--- The request ---
Return the whole listing, keeping every character the same.

<<<<

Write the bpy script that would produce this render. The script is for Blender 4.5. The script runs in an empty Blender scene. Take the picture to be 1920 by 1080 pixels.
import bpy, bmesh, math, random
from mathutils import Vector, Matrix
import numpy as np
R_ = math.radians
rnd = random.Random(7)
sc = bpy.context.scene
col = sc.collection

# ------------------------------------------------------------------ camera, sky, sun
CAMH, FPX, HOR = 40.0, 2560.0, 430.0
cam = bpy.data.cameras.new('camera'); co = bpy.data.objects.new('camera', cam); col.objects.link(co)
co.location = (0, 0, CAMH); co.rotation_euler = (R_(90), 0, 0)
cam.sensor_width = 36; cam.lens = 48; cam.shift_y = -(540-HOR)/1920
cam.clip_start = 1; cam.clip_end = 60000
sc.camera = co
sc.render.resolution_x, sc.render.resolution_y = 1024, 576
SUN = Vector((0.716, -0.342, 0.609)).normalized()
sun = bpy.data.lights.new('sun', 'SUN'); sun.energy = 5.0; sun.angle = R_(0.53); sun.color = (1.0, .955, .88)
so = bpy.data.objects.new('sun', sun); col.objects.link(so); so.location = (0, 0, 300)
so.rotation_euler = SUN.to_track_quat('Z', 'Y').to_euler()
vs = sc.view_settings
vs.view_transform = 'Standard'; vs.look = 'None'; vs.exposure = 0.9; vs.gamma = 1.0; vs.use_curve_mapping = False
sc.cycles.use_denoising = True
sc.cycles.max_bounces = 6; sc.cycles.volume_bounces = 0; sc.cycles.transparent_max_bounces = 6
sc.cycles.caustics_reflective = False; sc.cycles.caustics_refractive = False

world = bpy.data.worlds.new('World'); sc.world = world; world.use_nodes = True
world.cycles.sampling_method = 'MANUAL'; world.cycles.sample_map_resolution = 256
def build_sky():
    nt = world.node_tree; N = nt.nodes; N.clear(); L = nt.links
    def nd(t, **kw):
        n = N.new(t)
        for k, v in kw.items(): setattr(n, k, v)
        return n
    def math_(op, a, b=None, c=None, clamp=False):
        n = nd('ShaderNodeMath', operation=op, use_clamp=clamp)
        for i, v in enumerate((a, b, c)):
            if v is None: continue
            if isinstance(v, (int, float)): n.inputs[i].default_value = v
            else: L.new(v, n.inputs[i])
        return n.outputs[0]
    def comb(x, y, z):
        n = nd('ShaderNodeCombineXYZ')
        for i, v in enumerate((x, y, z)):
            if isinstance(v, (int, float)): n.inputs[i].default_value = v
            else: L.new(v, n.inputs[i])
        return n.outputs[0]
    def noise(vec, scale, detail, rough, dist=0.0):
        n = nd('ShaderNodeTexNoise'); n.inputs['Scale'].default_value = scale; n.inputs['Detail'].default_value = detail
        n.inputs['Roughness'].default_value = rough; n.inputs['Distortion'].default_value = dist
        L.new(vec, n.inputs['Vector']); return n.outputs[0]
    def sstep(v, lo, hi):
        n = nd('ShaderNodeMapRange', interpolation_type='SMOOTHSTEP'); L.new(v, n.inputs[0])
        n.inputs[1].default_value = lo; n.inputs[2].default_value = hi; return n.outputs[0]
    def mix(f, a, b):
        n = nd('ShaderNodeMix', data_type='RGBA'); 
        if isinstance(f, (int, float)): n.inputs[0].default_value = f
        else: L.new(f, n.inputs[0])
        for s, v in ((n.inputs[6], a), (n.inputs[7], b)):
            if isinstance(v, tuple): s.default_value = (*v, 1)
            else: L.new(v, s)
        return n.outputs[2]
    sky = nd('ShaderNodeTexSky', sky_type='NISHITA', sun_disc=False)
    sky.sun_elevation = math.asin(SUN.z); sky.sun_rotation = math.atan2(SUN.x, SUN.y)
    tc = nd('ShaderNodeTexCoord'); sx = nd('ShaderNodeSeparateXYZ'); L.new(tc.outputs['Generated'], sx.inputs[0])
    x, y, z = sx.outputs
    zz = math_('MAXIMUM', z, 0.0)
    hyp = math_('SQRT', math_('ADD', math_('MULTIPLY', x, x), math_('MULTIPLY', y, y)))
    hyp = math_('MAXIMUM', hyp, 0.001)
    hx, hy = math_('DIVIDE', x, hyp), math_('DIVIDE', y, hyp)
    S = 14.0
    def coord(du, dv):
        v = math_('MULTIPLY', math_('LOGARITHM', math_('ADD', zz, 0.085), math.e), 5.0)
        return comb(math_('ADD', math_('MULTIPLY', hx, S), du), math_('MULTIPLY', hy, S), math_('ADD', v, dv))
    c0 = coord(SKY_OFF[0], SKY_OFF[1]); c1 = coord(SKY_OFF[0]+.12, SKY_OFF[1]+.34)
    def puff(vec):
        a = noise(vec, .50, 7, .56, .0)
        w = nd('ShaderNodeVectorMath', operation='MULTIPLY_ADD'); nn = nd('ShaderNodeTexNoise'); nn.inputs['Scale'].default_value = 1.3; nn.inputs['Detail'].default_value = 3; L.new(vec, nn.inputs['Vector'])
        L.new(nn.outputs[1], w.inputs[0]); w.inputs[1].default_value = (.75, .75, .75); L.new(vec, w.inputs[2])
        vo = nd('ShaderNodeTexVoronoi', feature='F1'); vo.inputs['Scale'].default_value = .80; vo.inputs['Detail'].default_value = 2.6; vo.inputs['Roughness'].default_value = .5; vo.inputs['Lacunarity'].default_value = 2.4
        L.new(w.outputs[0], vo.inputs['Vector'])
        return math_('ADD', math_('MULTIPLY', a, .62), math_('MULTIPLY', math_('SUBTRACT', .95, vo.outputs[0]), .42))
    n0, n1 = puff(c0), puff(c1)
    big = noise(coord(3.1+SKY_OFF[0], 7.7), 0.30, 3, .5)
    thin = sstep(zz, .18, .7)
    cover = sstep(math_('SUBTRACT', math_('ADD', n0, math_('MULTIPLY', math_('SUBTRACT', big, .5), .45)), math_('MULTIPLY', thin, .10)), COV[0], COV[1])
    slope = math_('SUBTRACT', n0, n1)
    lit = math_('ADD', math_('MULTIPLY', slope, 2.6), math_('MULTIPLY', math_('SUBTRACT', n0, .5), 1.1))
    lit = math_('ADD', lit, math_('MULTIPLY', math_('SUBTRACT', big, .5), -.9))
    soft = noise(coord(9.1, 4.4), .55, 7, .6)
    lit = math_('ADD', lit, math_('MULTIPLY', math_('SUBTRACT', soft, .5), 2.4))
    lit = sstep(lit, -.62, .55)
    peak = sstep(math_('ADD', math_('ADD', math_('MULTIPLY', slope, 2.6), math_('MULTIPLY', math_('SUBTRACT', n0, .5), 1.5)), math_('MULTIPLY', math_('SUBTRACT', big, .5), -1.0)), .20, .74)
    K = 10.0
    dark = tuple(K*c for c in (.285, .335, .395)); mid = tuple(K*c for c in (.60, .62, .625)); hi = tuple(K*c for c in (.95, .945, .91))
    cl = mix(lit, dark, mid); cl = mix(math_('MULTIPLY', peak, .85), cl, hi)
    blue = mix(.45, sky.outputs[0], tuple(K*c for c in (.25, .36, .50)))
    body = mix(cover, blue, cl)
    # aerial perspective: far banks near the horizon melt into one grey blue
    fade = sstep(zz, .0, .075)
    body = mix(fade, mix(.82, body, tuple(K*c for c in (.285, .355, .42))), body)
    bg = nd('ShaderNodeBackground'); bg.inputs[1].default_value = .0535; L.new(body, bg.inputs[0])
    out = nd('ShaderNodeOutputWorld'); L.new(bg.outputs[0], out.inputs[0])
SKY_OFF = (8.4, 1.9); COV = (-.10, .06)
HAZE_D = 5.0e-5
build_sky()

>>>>

--- Reply to the task ---
Write the bpy script that would produce this render. The script is for Blender 4.5. The script runs in an empty Blender scene. Take the picture to be 1920 by 1080 pixels.
import bpy, bmesh, math, random
from mathutils import Vector, Matrix
import numpy as np
R_ = math.radians
rnd = random.Random(7)
sc = bpy.context.scene
col = sc.collection

# ------------------------------------------------------------------ camera, sky, sun
CAMH, FPX, HOR = 40.0, 2560.0, 430.0
cam = bpy.data.cameras.new('camera'); co = bpy.data.objects.new('camera', cam); col.objects.link(co)
co.location = (0, 0, CAMH); co.rotation_euler = (R_(90), 0, 0)
cam.sensor_width = 36; cam.lens = 48; cam.shift_y = -(540-HOR)/1920
cam.clip_start = 1; cam.clip_end = 60000
sc.camera = co
sc.render.resolution_x, sc.render.resolution_y = 1024, 576
SUN = Vector((0.716, -0.342, 0.609)).normalized()
sun = bpy.data.lights.new('sun', 'SUN'); sun.energy = 5.0; sun.angle = R_(0.53); sun.color = (1.0, .955, .88)
so = bpy.data.objects.new('sun', sun); col.objects.link(so); so.location = (0, 0, 300)
so.rotation_euler = SUN.to_track_quat('Z', 'Y').to_euler()
vs = sc.view_settings
vs.view_transform = 'Standard'; vs.look = 'None'; vs.exposure = 0.9; vs.gamma = 1.0; vs.use_curve_mapping = False
sc.cycles.use_denoising = True
sc.cycles.max_bounces = 6; sc.cycles.volume_bounces = 0; sc.cycles.transparent_max_bounces = 6
sc.cycles.caustics_reflective = False; sc.cycles.caustics_refractive = False

world = bpy.data.worlds.new('World'); sc.world = world; world.use_nodes = True
world.cycles.sampling_method = 'MANUAL'; world.cycles.sample_map_resolution = 256
def build_sky():
    nt = world.node_tree; N = nt.nodes; N.clear(); L = nt.links
    def nd(t, **kw):
        n = N.new(t)
        for k, v in kw.items(): setattr(n, k, v)
        return n
    def math_(op, a, b=None, c=None, clamp=False):
        n = nd('ShaderNodeMath', operation=op, use_clamp=clamp)
        for i, v in enumerate((a, b, c)):
            if v is None: continue
            if isinstance(v, (int, float)): n.inputs[i].default_value = v
            else: L.new(v, n.inputs[i])
        return n.outputs[0]
    def comb(x, y, z):
        n = nd('ShaderNodeCombineXYZ')
        for i, v in enumerate((x, y, z)):
            if isinstance(v, (int, float)): n.inputs[i].default_value = v
            else: L.new(v, n.inputs[i])
        return n.outputs[0]
    def noise(vec, scale, detail, rough, dist=0.0):
        n = nd('ShaderNodeTexNoise'); n.inputs['Scale'].default_value = scale; n.inputs['Detail'].default_value = detail
        n.inputs['Roughness'].default_value = rough; n.inputs['Distortion'].default_value = dist
        L.new(vec, n.inputs['Vector']); return n.outputs[0]
    def sstep(v, lo, hi):
        n = nd('ShaderNodeMapRange', interpolation_type='SMOOTHSTEP'); L.new(v, n.inputs[0])
        n.inputs[1].default_value = lo; n.inputs[2].default_value = hi; return n.outputs[0]
    def mix(f, a, b):
        n = nd('ShaderNodeMix', data_type='RGBA'); 
        if isinstance(f, (int, float)): n.inputs[0].default_value = f
        else: L.new(f, n.inputs[0])
        for s, v in ((n.inputs[6], a), (n.inputs[7], b)):
            if isinstance(v, tuple): s.default_value = (*v, 1)
            else: L.new(v, s)
        return n.outputs[2]
    sky = nd('ShaderNodeTexSky', sky_type='NISHITA', sun_disc=False)
    sky.sun_elevation = math.asin(SUN.z); sky.sun_rotation = math.atan2(SUN.x, SUN.y)
    tc = nd('ShaderNodeTexCoord'); sx = nd('ShaderNodeSeparateXYZ'); L.new(tc.outputs['Generated'], sx.inputs[0])
    x, y, z = sx.outputs
    zz = math_('MAXIMUM', z, 0.0)
    hyp = math_('SQRT', math_('ADD', math_('MULTIPLY', x, x), math_('MULTIPLY', y, y)))
    hyp = math_('MAXIMUM', hyp, 0.001)
    hx, hy = math_('DIVIDE', x, hyp), math_('DIVIDE', y, hyp)
    S = 14.0
    def coord(du, dv):
        v = math_('MULTIPLY', math_('LOGARITHM', math_('ADD', zz, 0.085), math.e), 5.0)
        return comb(math_('ADD', math_('MULTIPLY', hx, S), du), math_('MULTIPLY', hy, S), math_('ADD', v, dv))
    c0 = coord(SKY_OFF[0], SKY_OFF[1]); c1 = coord(SKY_OFF[0]+.12, SKY_OFF[1]+.34)
    def puff(vec):
        a = noise(vec, .50, 7, .56, .0)
        w = nd('ShaderNodeVectorMath', operation='MULTIPLY_ADD'); nn = nd('ShaderNodeTexNoise'); nn.inputs['Scale'].default_value = 1.3; nn.inputs['Detail'].default_value = 3; L.new(vec, nn.inputs['Vector'])
        L.new(nn.outputs[1], w.inputs[0]); w.inputs[1].default_value = (.75, .75, .75); L.new(vec, w.inputs[2])
        vo = nd('ShaderNodeTexVoronoi', feature='F1'); vo.inputs['Scale'].default_value = .80; vo.inputs['Detail'].default_value = 2.6; vo.inputs['Roughness'].default_value = .5; vo.inputs['Lacunarity'].default_value = 2.4
        L.new(w.outputs[0], vo.inputs['Vector'])
        return math_('ADD', math_('MULTIPLY', a, .62), math_('MULTIPLY', math_('SUBTRACT', .95, vo.outputs[0]), .42))
    n0, n1 = puff(c0), puff(c1)
    big = noise(coord(3.1+SKY_OFF[0], 7.7), 0.30, 3, .5)
    thin = sstep(zz, .18, .7)
    cover = sstep(math_('SUBTRACT', math_('ADD', n0, math_('MULTIPLY', math_('SUBTRACT', big, .5), .45)), math_('MULTIPLY', thin, .10)), COV[0], COV[1])
    slope = math_('SUBTRACT', n0, n1)
    lit = math_('ADD', math_('MULTIPLY', slope, 2.6), math_('MULTIPLY', math_('SUBTRACT', n0, .5), 1.1))
    lit = math_('ADD', lit, math_('MULTIPLY', math_('SUBTRACT', big, .5), -.9))
    soft = noise(coord(9.1, 4.4), .55, 7, .6)
    lit = math_('ADD', lit, math_('MULTIPLY', math_('SUBTRACT', soft, .5), 2.4))
    lit = sstep(lit, -.62, .55)
    peak = sstep(math_('ADD', math_('ADD', math_('MULTIPLY', slope, 2.6), math_('MULTIPLY', math_('SUBTRACT', n0, .5), 1.5)), math_('MULTIPLY', math_('SUBTRACT', big, .5), -1.0)), .20, .74)
    K = 10.0
    dark = tuple(K*c for c in (.285, .335, .395)); mid = tuple(K*c for c in (.60, .62, .625)); hi = tuple(K*c for c in (.95, .945, .91))
    cl = mix(lit, dark, mid); cl = mix(math_('MULTIPLY', peak, .85), cl, hi)
    blue = mix(.45, sky.outputs[0], tuple(K*c for c in (.25, .36, .50)))
    body = mix(cover, blue, cl)
    # aerial perspective: far banks near the horizon melt into one grey blue
    fade = sstep(zz, .0, .075)
    body = mix(fade, mix(.82, body, tuple(K*c for c in (.285, .355, .42))), body)
    bg = nd('ShaderNodeBackground'); bg.inputs[1].default_value = .0535; L.new(body, bg.inputs[0])
    out = nd('ShaderNodeOutputWorld'); L.new(bg.outputs[0], out.inputs[0])
SKY_OFF = (8.4, 1.9); COV = (-.10, .06)
HAZE_D = 5.0e-5
build_sky()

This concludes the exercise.